*TASK GOAL*
Output the material beneath this task exactly, images excluded.

*DATA RECORDS*
★ ★ ★ ★ ★

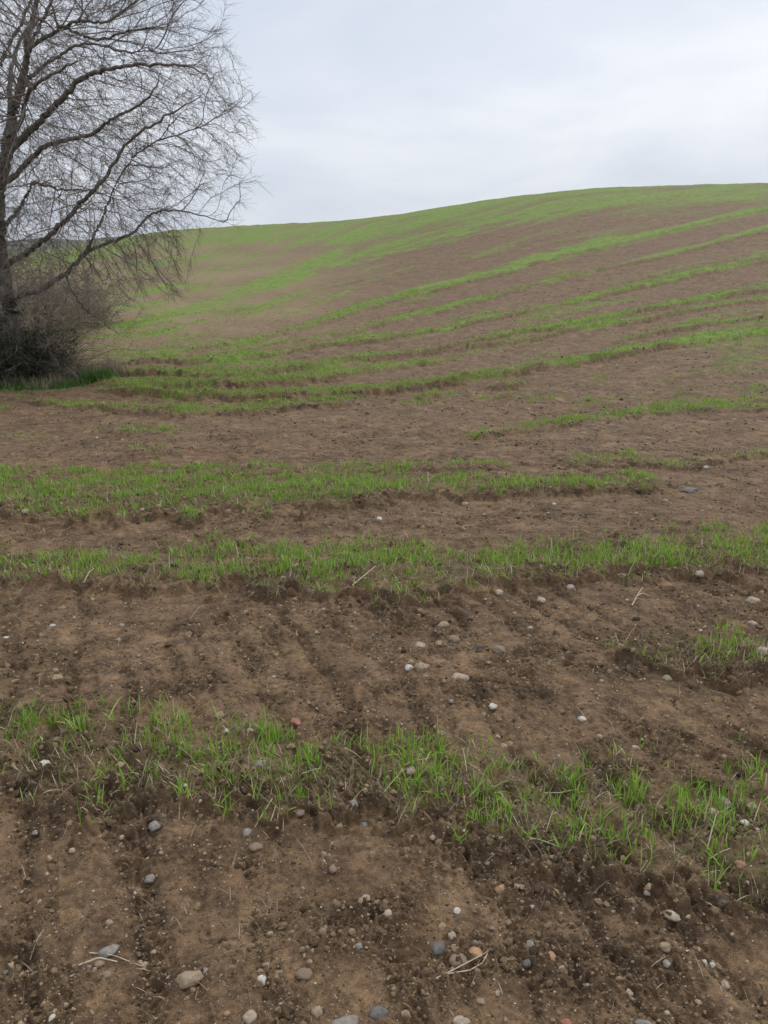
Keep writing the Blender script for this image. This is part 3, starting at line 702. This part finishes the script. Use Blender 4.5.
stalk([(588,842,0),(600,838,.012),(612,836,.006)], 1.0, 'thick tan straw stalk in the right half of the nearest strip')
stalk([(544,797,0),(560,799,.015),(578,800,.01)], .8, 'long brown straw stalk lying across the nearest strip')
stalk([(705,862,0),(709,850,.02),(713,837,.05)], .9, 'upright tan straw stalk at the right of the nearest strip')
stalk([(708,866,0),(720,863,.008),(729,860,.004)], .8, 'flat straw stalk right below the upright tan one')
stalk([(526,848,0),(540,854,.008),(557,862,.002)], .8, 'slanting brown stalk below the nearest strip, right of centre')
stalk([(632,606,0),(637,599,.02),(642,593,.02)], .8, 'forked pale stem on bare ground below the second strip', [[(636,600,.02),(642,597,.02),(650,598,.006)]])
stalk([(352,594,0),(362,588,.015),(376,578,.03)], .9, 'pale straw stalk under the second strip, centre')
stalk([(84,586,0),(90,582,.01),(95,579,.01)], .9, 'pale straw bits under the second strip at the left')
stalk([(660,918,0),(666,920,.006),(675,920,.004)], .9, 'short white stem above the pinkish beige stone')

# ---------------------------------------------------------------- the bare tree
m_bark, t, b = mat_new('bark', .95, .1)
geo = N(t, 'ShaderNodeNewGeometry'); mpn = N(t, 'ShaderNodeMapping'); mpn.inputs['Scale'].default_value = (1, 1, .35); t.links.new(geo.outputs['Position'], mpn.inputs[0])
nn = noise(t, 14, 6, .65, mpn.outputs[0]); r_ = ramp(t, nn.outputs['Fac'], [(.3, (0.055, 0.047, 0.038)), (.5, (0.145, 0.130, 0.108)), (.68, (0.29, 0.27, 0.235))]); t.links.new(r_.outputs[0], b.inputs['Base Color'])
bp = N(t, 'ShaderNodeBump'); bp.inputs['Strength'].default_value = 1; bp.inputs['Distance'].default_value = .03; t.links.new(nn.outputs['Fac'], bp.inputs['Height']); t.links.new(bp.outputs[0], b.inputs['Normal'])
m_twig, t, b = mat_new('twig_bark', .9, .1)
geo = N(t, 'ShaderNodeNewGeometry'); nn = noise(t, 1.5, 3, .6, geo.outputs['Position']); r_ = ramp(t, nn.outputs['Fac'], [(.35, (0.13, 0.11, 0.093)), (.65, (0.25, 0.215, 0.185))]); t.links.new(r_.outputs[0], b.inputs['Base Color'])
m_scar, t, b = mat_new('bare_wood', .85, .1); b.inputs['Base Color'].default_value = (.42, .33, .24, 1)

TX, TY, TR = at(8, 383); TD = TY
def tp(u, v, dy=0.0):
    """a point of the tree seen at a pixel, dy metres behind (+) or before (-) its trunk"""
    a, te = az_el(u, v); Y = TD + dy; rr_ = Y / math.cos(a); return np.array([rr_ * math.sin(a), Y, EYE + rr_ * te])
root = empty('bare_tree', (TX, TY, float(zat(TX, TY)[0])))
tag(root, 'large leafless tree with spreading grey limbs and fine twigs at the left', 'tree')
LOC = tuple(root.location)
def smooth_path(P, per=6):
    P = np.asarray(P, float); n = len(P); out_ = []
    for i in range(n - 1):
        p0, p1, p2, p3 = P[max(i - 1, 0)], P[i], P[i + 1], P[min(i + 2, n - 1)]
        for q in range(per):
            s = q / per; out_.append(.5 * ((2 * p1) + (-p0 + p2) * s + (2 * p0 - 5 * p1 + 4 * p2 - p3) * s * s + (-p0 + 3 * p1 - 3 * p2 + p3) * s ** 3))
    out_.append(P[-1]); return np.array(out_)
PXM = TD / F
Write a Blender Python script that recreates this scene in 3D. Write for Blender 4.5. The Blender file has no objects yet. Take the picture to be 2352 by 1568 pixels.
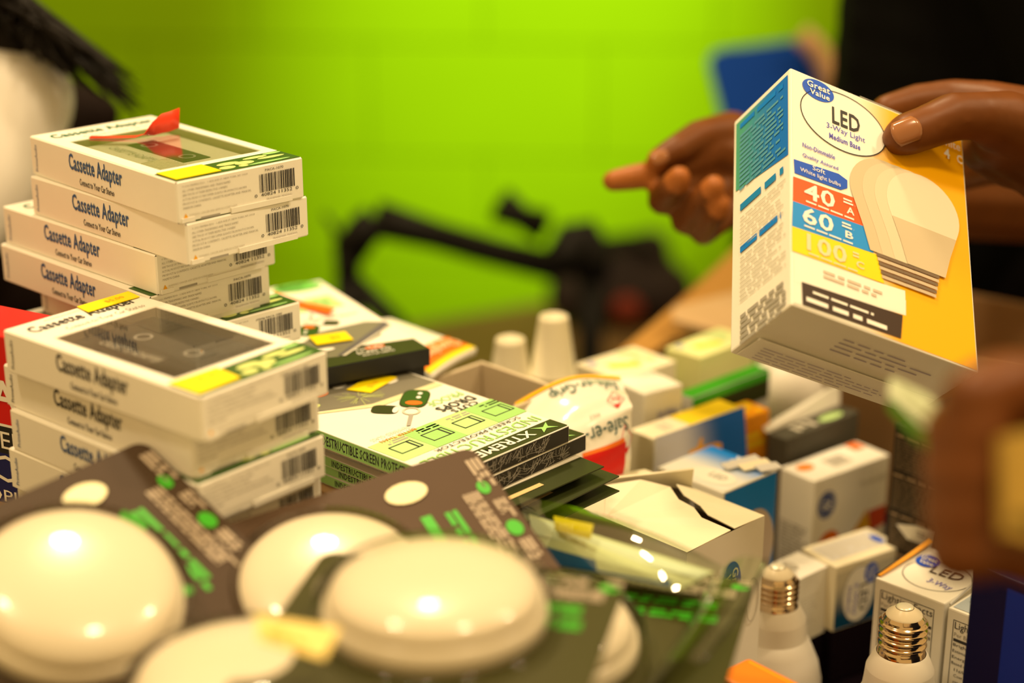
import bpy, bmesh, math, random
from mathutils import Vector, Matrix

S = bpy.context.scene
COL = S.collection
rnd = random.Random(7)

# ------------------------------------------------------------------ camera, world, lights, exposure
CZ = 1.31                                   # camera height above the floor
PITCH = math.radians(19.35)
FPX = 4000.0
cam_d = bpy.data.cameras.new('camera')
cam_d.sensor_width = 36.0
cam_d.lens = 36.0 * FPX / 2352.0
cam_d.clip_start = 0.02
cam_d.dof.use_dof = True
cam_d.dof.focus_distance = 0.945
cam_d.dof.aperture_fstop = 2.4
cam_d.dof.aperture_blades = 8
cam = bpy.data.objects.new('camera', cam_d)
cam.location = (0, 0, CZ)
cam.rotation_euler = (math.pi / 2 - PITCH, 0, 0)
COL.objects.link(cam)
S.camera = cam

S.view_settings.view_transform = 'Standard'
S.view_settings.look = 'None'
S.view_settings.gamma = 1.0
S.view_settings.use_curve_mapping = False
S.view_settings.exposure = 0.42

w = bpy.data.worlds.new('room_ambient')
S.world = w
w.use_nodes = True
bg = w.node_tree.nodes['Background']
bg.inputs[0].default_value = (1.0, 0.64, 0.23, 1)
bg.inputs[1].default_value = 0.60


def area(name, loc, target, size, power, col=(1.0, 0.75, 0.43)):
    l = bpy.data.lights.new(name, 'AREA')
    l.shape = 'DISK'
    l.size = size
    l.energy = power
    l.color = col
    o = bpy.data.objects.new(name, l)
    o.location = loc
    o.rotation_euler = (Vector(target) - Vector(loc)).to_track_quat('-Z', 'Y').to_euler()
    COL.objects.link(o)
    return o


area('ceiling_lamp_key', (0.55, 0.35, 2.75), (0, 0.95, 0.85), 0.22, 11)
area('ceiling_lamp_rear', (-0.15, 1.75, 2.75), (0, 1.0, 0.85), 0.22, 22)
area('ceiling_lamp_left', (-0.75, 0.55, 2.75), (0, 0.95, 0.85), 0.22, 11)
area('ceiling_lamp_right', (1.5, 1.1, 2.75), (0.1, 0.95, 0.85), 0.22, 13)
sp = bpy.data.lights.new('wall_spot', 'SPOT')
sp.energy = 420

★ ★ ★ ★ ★

*TASK SOLUTION*
Keep writing the Blender script for this image. This is part 3, starting at line 702. This part finishes the script. Use Blender 4.5.
stalk([(588,842,0),(600,838,.012),(612,836,.006)], 1.0, 'thick tan straw stalk in the right half of the nearest strip')
stalk([(544,797,0),(560,799,.015),(578,800,.01)], .8, 'long brown straw stalk lying across the nearest strip')
stalk([(705,862,0),(709,850,.02),(713,837,.05)], .9, 'upright tan straw stalk at the right of the nearest strip')
stalk([(708,866,0),(720,863,.008),(729,860,.004)], .8, 'flat straw stalk right below the upright tan one')
stalk([(526,848,0),(540,854,.008),(557,862,.002)], .8, 'slanting brown stalk below the nearest strip, right of centre')
stalk([(632,606,0),(637,599,.02),(642,593,.02)], .8, 'forked pale stem on bare ground below the second strip', [[(636,600,.02),(642,597,.02),(650,598,.006)]])
stalk([(352,594,0),(362,588,.015),(376,578,.03)], .9, 'pale straw stalk under the second strip, centre')
stalk([(84,586,0),(90,582,.01),(95,579,.01)], .9, 'pale straw bits under the second strip at the left')
stalk([(660,918,0),(666,920,.006),(675,920,.004)], .9, 'short white stem above the pinkish beige stone')

# ---------------------------------------------------------------- the bare tree
m_bark, t, b = mat_new('bark', .95, .1)
geo = N(t, 'ShaderNodeNewGeometry'); mpn = N(t, 'ShaderNodeMapping'); mpn.inputs['Scale'].default_value = (1, 1, .35); t.links.new(geo.outputs['Position'], mpn.inputs[0])
nn = noise(t, 14, 6, .65, mpn.outputs[0]); r_ = ramp(t, nn.outputs['Fac'], [(.3, (0.055, 0.047, 0.038)), (.5, (0.145, 0.130, 0.108)), (.68, (0.29, 0.27, 0.235))]); t.links.new(r_.outputs[0], b.inputs['Base Color'])
bp = N(t, 'ShaderNodeBump'); bp.inputs['Strength'].default_value = 1; bp.inputs['Distance'].default_value = .03; t.links.new(nn.outputs['Fac'], bp.inputs['Height']); t.links.new(bp.outputs[0], b.inputs['Normal'])
m_twig, t, b = mat_new('twig_bark', .9, .1)
geo = N(t, 'ShaderNodeNewGeometry'); nn = noise(t, 1.5, 3, .6, geo.outputs['Position']); r_ = ramp(t, nn.outputs['Fac'], [(.35, (0.13, 0.11, 0.093)), (.65, (0.25, 0.215, 0.185))]); t.links.new(r_.outputs[0], b.inputs['Base Color'])
m_scar, t, b = mat_new('bare_wood', .85, .1); b.inputs['Base Color'].default_value = (.42, .33, .24, 1)

TX, TY, TR = at(8, 383); TD = TY
def tp(u, v, dy=0.0):
    """a point of the tree seen at a pixel, dy metres behind (+) or before (-) its trunk"""
    a, te = az_el(u, v); Y = TD + dy; rr_ = Y / math.cos(a); return np.array([rr_ * math.sin(a), Y, EYE + rr_ * te])
root = empty('bare_tree', (TX, TY, float(zat(TX, TY)[0])))
tag(root, 'large leafless tree with spreading grey limbs and fine twigs at the left', 'tree')
LOC = tuple(root.location)
def smooth_path(P, per=6):
    P = np.asarray(P, float); n = len(P); out_ = []
    for i in range(n - 1):
        p0, p1, p2, p3 = P[max(i - 1, 0)], P[i], P[i + 1], P[min(i + 2, n - 1)]
        for q in range(per):
            s = q / per; out_.append(.5 * ((2 * p1) + (-p0 + p2) * s + (2 * p0 - 5 * p1 + 4 * p2 - p3) * s * s + (-p0 + 3 * p1 - 3 * p2 + p3) * s ** 3))
    out_.append(P[-1]); return np.array(out_)
PXM = TD / F
Write a Blender Python script that recreates this scene in 3D. Write for Blender 4.5. The Blender file has no objects yet. Take the picture to be 2352 by 1568 pixels.
import bpy, bmesh, math, random
from mathutils import Vector, Matrix

S = bpy.context.scene
COL = S.collection
rnd = random.Random(7)

# ------------------------------------------------------------------ camera, world, lights, exposure
CZ = 1.31                                   # camera height above the floor
PITCH = math.radians(19.35)
FPX = 4000.0
cam_d = bpy.data.cameras.new('camera')
cam_d.sensor_width = 36.0
cam_d.lens = 36.0 * FPX / 2352.0
cam_d.clip_start = 0.02
cam_d.dof.use_dof = True
cam_d.dof.focus_distance = 0.945
cam_d.dof.aperture_fstop = 2.4
cam_d.dof.aperture_blades = 8
cam = bpy.data.objects.new('camera', cam_d)
cam.location = (0, 0, CZ)
cam.rotation_euler = (math.pi / 2 - PITCH, 0, 0)
COL.objects.link(cam)
S.camera = cam

S.view_settings.view_transform = 'Standard'
S.view_settings.look = 'None'
S.view_settings.gamma = 1.0
S.view_settings.use_curve_mapping = False
S.view_settings.exposure = 0.42

w = bpy.data.worlds.new('room_ambient')
S.world = w
w.use_nodes = True
bg = w.node_tree.nodes['Background']
bg.inputs[0].default_value = (1.0, 0.64, 0.23, 1)
bg.inputs[1].default_value = 0.60


def area(name, loc, target, size, power, col=(1.0, 0.75, 0.43)):
    l = bpy.data.lights.new(name, 'AREA')
    l.shape = 'DISK'
    l.size = size
    l.energy = power
    l.color = col
    o = bpy.data.objects.new(name, l)
    o.location = loc
    o.rotation_euler = (Vector(target) - Vector(loc)).to_track_quat('-Z', 'Y').to_euler()
    COL.objects.link(o)
    return o


area('ceiling_lamp_key', (0.55, 0.35, 2.75), (0, 0.95, 0.85), 0.22, 11)
area('ceiling_lamp_rear', (-0.15, 1.75, 2.75), (0, 1.0, 0.85), 0.22, 22)
area('ceiling_lamp_left', (-0.75, 0.55, 2.75), (0, 0.95, 0.85), 0.22, 11)
area('ceiling_lamp_right', (1.5, 1.1, 2.75), (0.1, 0.95, 0.85), 0.22, 13)
sp = bpy.data.lights.new('wall_spot', 'SPOT')
sp.energy = 420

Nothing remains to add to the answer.